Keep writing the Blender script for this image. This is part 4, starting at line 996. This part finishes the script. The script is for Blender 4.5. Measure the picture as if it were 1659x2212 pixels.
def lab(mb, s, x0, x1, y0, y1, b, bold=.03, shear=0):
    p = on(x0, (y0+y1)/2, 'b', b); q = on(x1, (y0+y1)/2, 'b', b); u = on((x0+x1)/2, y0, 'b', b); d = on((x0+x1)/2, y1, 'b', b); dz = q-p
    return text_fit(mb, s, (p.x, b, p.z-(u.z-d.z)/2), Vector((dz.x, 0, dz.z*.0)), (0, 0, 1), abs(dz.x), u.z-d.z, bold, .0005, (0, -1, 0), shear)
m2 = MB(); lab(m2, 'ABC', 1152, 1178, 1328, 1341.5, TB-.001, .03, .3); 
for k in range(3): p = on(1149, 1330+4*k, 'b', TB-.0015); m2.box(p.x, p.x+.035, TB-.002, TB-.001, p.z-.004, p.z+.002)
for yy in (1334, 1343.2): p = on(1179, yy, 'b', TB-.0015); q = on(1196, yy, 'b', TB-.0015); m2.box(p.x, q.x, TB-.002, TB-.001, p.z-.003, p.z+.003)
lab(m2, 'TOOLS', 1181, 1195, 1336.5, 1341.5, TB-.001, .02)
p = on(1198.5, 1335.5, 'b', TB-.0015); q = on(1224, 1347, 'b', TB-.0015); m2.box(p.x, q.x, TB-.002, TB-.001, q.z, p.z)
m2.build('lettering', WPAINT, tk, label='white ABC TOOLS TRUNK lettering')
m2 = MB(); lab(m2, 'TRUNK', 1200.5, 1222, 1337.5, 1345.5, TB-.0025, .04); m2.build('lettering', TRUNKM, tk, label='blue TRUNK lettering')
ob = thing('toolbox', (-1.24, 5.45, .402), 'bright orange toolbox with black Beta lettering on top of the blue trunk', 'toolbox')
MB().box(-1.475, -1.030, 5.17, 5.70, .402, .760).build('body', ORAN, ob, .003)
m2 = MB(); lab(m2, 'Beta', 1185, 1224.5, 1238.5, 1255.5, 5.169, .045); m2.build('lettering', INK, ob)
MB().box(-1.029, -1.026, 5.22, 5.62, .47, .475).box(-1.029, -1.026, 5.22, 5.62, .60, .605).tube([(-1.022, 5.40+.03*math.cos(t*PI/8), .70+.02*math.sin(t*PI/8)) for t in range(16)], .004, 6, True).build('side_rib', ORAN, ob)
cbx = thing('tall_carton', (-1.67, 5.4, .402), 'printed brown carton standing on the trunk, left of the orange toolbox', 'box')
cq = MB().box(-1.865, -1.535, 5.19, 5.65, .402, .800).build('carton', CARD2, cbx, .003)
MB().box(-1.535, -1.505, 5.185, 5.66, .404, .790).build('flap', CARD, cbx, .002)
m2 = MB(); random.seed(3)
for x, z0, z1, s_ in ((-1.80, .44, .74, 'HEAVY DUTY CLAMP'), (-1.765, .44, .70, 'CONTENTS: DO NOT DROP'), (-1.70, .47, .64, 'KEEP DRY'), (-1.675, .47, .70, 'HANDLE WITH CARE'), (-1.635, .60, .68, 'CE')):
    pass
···
Task goal:
Faithfully transcribe the whole of the data.

Solution:
Keep writing the Blender script for this image. This is part 4, starting at line 996. This part finishes the script. The script is for Blender 4.5. Measure the picture as if it were 1659x2212 pixels.
def lab(mb, s, x0, x1, y0, y1, b, bold=.03, shear=0):
    p = on(x0, (y0+y1)/2, 'b', b); q = on(x1, (y0+y1)/2, 'b', b); u = on((x0+x1)/2, y0, 'b', b); d = on((x0+x1)/2, y1, 'b', b); dz = q-p
    return text_fit(mb, s, (p.x, b, p.z-(u.z-d.z)/2), Vector((dz.x, 0, dz.z*.0)), (0, 0, 1), abs(dz.x), u.z-d.z, bold, .0005, (0, -1, 0), shear)
m2 = MB(); lab(m2, 'ABC', 1152, 1178, 1328, 1341.5, TB-.001, .03, .3); 
for k in range(3): p = on(1149, 1330+4*k, 'b', TB-.0015); m2.box(p.x, p.x+.035, TB-.002, TB-.001, p.z-.004, p.z+.002)
for yy in (1334, 1343.2): p = on(1179, yy, 'b', TB-.0015); q = on(1196, yy, 'b', TB-.0015); m2.box(p.x, q.x, TB-.002, TB-.001, p.z-.003, p.z+.003)
lab(m2, 'TOOLS', 1181, 1195, 1336.5, 1341.5, TB-.001, .02)
p = on(1198.5, 1335.5, 'b', TB-.0015); q = on(1224, 1347, 'b', TB-.0015); m2.box(p.x, q.x, TB-.002, TB-.001, q.z, p.z)
m2.build('lettering', WPAINT, tk, label='white ABC TOOLS TRUNK lettering')
m2 = MB(); lab(m2, 'TRUNK', 1200.5, 1222, 1337.5, 1345.5, TB-.0025, .04); m2.build('lettering', TRUNKM, tk, label='blue TRUNK lettering')
ob = thing('toolbox', (-1.24, 5.45, .402), 'bright orange toolbox with black Beta lettering on top of the blue trunk', 'toolbox')
MB().box(-1.475, -1.030, 5.17, 5.70, .402, .760).build('body', ORAN, ob, .003)
m2 = MB(); lab(m2, 'Beta', 1185, 1224.5, 1238.5, 1255.5, 5.169, .045); m2.build('lettering', INK, ob)
MB().box(-1.029, -1.026, 5.22, 5.62, .47, .475).box(-1.029, -1.026, 5.22, 5.62, .60, .605).tube([(-1.022, 5.40+.03*math.cos(t*PI/8), .70+.02*math.sin(t*PI/8)) for t in range(16)], .004, 6, True).build('side_rib', ORAN, ob)
cbx = thing('tall_carton', (-1.67, 5.4, .402), 'printed brown carton standing on the trunk, left of the orange toolbox', 'box')
cq = MB().box(-1.865, -1.535, 5.19, 5.65, .402, .800).build('carton', CARD2, cbx, .003)
MB().box(-1.535, -1.505, 5.185, 5.66, .404, .790).build('flap', CARD, cbx, .002)
m2 = MB(); random.seed(3)
for x, z0, z1, s_ in ((-1.80, .44, .74, 'HEAVY DUTY CLAMP'), (-1.765, .44, .70, 'CONTENTS: DO NOT DROP'), (-1.70, .47, .64, 'KEEP DRY'), (-1.675, .47, .70, 'HANDLE WITH CARE'), (-1.635, .60, .68, 'CE')):
    pass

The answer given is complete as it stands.